** Begin Material provided **
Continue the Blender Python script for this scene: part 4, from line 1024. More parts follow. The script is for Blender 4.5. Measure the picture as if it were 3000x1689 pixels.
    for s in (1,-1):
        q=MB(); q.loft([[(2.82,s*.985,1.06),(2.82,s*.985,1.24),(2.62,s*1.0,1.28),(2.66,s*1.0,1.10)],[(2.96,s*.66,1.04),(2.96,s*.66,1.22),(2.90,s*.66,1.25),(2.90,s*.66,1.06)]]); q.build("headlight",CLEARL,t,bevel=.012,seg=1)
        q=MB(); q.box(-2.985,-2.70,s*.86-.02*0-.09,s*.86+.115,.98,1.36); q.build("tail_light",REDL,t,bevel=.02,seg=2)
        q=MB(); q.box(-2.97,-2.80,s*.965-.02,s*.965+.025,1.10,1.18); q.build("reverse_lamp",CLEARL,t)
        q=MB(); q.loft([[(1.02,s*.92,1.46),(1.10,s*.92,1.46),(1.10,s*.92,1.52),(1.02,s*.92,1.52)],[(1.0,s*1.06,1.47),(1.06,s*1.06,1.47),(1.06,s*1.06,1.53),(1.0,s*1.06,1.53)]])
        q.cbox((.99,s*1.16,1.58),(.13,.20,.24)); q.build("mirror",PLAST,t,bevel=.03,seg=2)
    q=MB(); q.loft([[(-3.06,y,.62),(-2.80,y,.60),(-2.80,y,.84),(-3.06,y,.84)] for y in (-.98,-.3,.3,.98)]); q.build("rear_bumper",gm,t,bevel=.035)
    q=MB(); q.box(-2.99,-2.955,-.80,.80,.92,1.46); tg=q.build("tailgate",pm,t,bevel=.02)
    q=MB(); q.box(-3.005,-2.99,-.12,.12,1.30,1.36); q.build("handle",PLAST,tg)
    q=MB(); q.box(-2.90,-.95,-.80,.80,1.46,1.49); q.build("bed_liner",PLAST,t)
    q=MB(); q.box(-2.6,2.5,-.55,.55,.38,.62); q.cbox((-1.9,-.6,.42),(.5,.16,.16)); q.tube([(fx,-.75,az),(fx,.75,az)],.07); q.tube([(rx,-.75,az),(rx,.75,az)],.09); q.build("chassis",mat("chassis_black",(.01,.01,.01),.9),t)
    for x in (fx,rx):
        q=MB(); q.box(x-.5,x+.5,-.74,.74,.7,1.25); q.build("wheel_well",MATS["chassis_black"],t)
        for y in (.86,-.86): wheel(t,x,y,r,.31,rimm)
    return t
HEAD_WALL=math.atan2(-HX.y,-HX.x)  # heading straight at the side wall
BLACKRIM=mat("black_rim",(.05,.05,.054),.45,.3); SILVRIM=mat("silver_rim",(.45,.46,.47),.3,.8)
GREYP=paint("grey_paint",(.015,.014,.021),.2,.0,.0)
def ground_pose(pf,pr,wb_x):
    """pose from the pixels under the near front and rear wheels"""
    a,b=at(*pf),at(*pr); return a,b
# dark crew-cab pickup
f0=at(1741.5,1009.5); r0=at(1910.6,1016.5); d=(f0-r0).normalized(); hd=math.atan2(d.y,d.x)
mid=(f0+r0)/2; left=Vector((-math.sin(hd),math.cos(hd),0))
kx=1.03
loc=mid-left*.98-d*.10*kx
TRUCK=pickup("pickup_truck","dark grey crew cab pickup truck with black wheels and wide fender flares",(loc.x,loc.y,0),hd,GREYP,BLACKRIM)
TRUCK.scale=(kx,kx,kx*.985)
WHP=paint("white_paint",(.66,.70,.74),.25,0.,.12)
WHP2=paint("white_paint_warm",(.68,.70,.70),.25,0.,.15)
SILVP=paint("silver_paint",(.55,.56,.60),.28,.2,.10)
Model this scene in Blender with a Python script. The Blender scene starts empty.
** End Material provided **
▶ [Stated task] Reproduce every line above without error.

▶ [Task response]
Continue the Blender Python script for this scene: part 4, from line 1024. More parts follow. The script is for Blender 4.5. Measure the picture as if it were 3000x1689 pixels.
    for s in (1,-1):
        q=MB(); q.loft([[(2.82,s*.985,1.06),(2.82,s*.985,1.24),(2.62,s*1.0,1.28),(2.66,s*1.0,1.10)],[(2.96,s*.66,1.04),(2.96,s*.66,1.22),(2.90,s*.66,1.25),(2.90,s*.66,1.06)]]); q.build("headlight",CLEARL,t,bevel=.012,seg=1)
        q=MB(); q.box(-2.985,-2.70,s*.86-.02*0-.09,s*.86+.115,.98,1.36); q.build("tail_light",REDL,t,bevel=.02,seg=2)
        q=MB(); q.box(-2.97,-2.80,s*.965-.02,s*.965+.025,1.10,1.18); q.build("reverse_lamp",CLEARL,t)
        q=MB(); q.loft([[(1.02,s*.92,1.46),(1.10,s*.92,1.46),(1.10,s*.92,1.52),(1.02,s*.92,1.52)],[(1.0,s*1.06,1.47),(1.06,s*1.06,1.47),(1.06,s*1.06,1.53),(1.0,s*1.06,1.53)]])
        q.cbox((.99,s*1.16,1.58),(.13,.20,.24)); q.build("mirror",PLAST,t,bevel=.03,seg=2)
    q=MB(); q.loft([[(-3.06,y,.62),(-2.80,y,.60),(-2.80,y,.84),(-3.06,y,.84)] for y in (-.98,-.3,.3,.98)]); q.build("rear_bumper",gm,t,bevel=.035)
    q=MB(); q.box(-2.99,-2.955,-.80,.80,.92,1.46); tg=q.build("tailgate",pm,t,bevel=.02)
    q=MB(); q.box(-3.005,-2.99,-.12,.12,1.30,1.36); q.build("handle",PLAST,tg)
    q=MB(); q.box(-2.90,-.95,-.80,.80,1.46,1.49); q.build("bed_liner",PLAST,t)
    q=MB(); q.box(-2.6,2.5,-.55,.55,.38,.62); q.cbox((-1.9,-.6,.42),(.5,.16,.16)); q.tube([(fx,-.75,az),(fx,.75,az)],.07); q.tube([(rx,-.75,az),(rx,.75,az)],.09); q.build("chassis",mat("chassis_black",(.01,.01,.01),.9),t)
    for x in (fx,rx):
        q=MB(); q.box(x-.5,x+.5,-.74,.74,.7,1.25); q.build("wheel_well",MATS["chassis_black"],t)
        for y in (.86,-.86): wheel(t,x,y,r,.31,rimm)
    return t
HEAD_WALL=math.atan2(-HX.y,-HX.x)  # heading straight at the side wall
BLACKRIM=mat("black_rim",(.05,.05,.054),.45,.3); SILVRIM=mat("silver_rim",(.45,.46,.47),.3,.8)
GREYP=paint("grey_paint",(.015,.014,.021),.2,.0,.0)
def ground_pose(pf,pr,wb_x):
    """pose from the pixels under the near front and rear wheels"""
    a,b=at(*pf),at(*pr); return a,b
# dark crew-cab pickup
f0=at(1741.5,1009.5); r0=at(1910.6,1016.5); d=(f0-r0).normalized(); hd=math.atan2(d.y,d.x)
mid=(f0+r0)/2; left=Vector((-math.sin(hd),math.cos(hd),0))
kx=1.03
loc=mid-left*.98-d*.10*kx
TRUCK=pickup("pickup_truck","dark grey crew cab pickup truck with black wheels and wide fender flares",(loc.x,loc.y,0),hd,GREYP,BLACKRIM)
TRUCK.scale=(kx,kx,kx*.985)
WHP=paint("white_paint",(.66,.70,.74),.25,0.,.12)
WHP2=paint("white_paint_warm",(.68,.70,.70),.25,0.,.15)
SILVP=paint("silver_paint",(.55,.56,.60),.28,.2,.10)
Model this scene in Blender with a Python script. The Blender scene starts empty.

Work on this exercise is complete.